Verbruggen, Frederike, Bourgeois, Ignace, Cruz, Frédéric, Boudin, Mathieu, Crombé, Philippe
Review of palaeobotany and palynology 2019 v.260 pp. 27-37
Betula, Pinus, coniferous forests, deforestation, food plants, freshwater, grasslands, humans, microfossils, paleoecology, peat, pollen, society, spores, water table, woodlands, Belgium
Palaeoecological studies in coversand areas are sparse as organic remains generally do not preserve well in sandy deposits. An AMS-dated Holocene peat sequence in a palaeochannel in a natural depression (the Liereman), flanked by coversand ridges proved to be an exceptional and valuable archive of long-term vegetation dynamics in the Campine (N Belgium). Analyses of microfossils, such as pollen, spores and non-pollen palynomorphs, as well as macrofossils of plants and other organisms have given insight in the vegetation dynamics over the past 11,500 years. Grasslands developed during the Rammelbeek phase of the Preboreal at the expense of the birch woodlands that characterized the Friesland phase of the Preboreal. During the Preboreal the depression was ecologically diverse with abundant resources for human subsistence, such as permanent fresh water, game and edible plants. However, to date no contemporaneous archaeological sites are known in the area. In the woodlands on the coversand ridges pines became the dominant regional vegetation towards the Boreal.
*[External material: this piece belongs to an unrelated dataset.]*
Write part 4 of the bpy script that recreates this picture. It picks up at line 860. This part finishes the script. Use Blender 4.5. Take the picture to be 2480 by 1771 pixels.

The resulting lowering of ground water levels led to a decrease of the water availability and associated resources for hunter-gatherer societies. Yet, (early) Mesolithic hunter-gatherers settled in the area, however only temporarily. During the Atlantic coniferous forests were succeeded by mixed deciduous woodlands, while the freshwater availability decreased further. This possibly explains the near absence of middle and late Mesolithic sites in the Liereman area. From the Subboreal onward deciduous woodlands opened, probably as a result of human activity. Finally, through deforestation the area in and around the Liereman depression was partly cleared for agricultural purposes during the Subatlantic.